# start of Available data

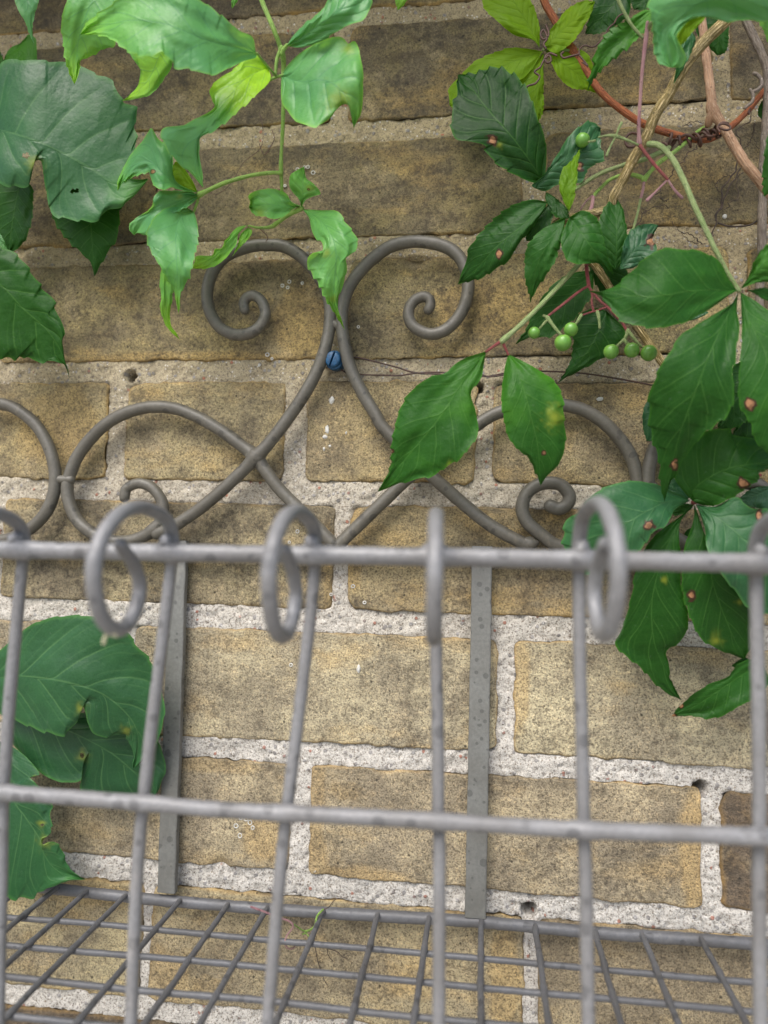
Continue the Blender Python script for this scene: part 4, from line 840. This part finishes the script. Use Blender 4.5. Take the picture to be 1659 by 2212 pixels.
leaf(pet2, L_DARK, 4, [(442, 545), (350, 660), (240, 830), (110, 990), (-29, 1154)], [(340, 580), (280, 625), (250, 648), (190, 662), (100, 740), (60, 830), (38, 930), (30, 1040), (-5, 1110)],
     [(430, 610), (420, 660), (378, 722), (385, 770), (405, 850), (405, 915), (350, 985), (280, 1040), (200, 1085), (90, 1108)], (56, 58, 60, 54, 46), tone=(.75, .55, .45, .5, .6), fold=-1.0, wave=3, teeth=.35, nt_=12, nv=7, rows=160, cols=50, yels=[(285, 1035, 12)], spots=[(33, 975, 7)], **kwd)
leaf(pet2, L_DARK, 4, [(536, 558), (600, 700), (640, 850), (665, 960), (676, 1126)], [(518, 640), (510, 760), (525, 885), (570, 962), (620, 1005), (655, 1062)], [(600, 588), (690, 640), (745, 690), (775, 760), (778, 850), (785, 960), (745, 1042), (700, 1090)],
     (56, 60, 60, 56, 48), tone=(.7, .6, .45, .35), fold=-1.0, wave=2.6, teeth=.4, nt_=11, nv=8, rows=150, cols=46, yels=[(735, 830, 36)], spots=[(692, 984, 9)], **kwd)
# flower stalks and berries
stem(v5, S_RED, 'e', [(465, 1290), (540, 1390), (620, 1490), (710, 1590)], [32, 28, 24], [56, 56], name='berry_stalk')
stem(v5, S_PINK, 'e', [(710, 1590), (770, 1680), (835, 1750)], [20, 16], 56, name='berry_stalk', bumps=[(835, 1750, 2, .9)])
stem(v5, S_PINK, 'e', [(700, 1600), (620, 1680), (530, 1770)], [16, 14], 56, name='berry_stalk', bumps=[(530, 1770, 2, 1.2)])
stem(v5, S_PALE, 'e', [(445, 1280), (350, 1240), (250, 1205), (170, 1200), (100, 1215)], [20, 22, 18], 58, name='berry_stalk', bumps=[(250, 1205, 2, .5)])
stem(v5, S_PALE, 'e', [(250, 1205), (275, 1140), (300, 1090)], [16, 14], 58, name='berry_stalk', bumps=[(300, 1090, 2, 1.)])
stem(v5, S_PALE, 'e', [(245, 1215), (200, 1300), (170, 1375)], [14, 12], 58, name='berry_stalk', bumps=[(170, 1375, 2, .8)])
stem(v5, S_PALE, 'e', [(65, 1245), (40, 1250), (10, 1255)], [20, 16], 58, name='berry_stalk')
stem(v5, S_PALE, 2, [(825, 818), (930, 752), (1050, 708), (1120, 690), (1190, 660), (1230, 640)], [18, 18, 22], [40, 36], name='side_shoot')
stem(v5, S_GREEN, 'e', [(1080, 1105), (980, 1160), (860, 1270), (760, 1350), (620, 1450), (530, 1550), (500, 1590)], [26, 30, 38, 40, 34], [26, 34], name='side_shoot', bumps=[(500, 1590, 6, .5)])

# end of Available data

# What you have to do
From start to finish, output the listing exactly, but omit its pictures.

# Problem solution
Continue the Blender Python script for this scene: part 4, from line 840. This part finishes the script. Use Blender 4.5. Take the picture to be 1659 by 2212 pixels.
leaf(pet2, L_DARK, 4, [(442, 545), (350, 660), (240, 830), (110, 990), (-29, 1154)], [(340, 580), (280, 625), (250, 648), (190, 662), (100, 740), (60, 830), (38, 930), (30, 1040), (-5, 1110)],
     [(430, 610), (420, 660), (378, 722), (385, 770), (405, 850), (405, 915), (350, 985), (280, 1040), (200, 1085), (90, 1108)], (56, 58, 60, 54, 46), tone=(.75, .55, .45, .5, .6), fold=-1.0, wave=3, teeth=.35, nt_=12, nv=7, rows=160, cols=50, yels=[(285, 1035, 12)], spots=[(33, 975, 7)], **kwd)
leaf(pet2, L_DARK, 4, [(536, 558), (600, 700), (640, 850), (665, 960), (676, 1126)], [(518, 640), (510, 760), (525, 885), (570, 962), (620, 1005), (655, 1062)], [(600, 588), (690, 640), (745, 690), (775, 760), (778, 850), (785, 960), (745, 1042), (700, 1090)],
     (56, 60, 60, 56, 48), tone=(.7, .6, .45, .35), fold=-1.0, wave=2.6, teeth=.4, nt_=11, nv=8, rows=150, cols=46, yels=[(735, 830, 36)], spots=[(692, 984, 9)], **kwd)
# flower stalks and berries
stem(v5, S_RED, 'e', [(465, 1290), (540, 1390), (620, 1490), (710, 1590)], [32, 28, 24], [56, 56], name='berry_stalk')
stem(v5, S_PINK, 'e', [(710, 1590), (770, 1680), (835, 1750)], [20, 16], 56, name='berry_stalk', bumps=[(835, 1750, 2, .9)])
stem(v5, S_PINK, 'e', [(700, 1600), (620, 1680), (530, 1770)], [16, 14], 56, name='berry_stalk', bumps=[(530, 1770, 2, 1.2)])
stem(v5, S_PALE, 'e', [(445, 1280), (350, 1240), (250, 1205), (170, 1200), (100, 1215)], [20, 22, 18], 58, name='berry_stalk', bumps=[(250, 1205, 2, .5)])
stem(v5, S_PALE, 'e', [(250, 1205), (275, 1140), (300, 1090)], [16, 14], 58, name='berry_stalk', bumps=[(300, 1090, 2, 1.)])
stem(v5, S_PALE, 'e', [(245, 1215), (200, 1300), (170, 1375)], [14, 12], 58, name='berry_stalk', bumps=[(170, 1375, 2, .8)])
stem(v5, S_PALE, 'e', [(65, 1245), (40, 1250), (10, 1255)], [20, 16], 58, name='berry_stalk')
stem(v5, S_PALE, 2, [(825, 818), (930, 752), (1050, 708), (1120, 690), (1190, 660), (1230, 640)], [18, 18, 22], [40, 36], name='side_shoot')
stem(v5, S_GREEN, 'e', [(1080, 1105), (980, 1160), (860, 1270), (760, 1350), (620, 1450), (530, 1550), (500, 1590)], [26, 30, 38, 40, 34], [26, 34], name='side_shoot', bumps=[(500, 1590, 6, .5)])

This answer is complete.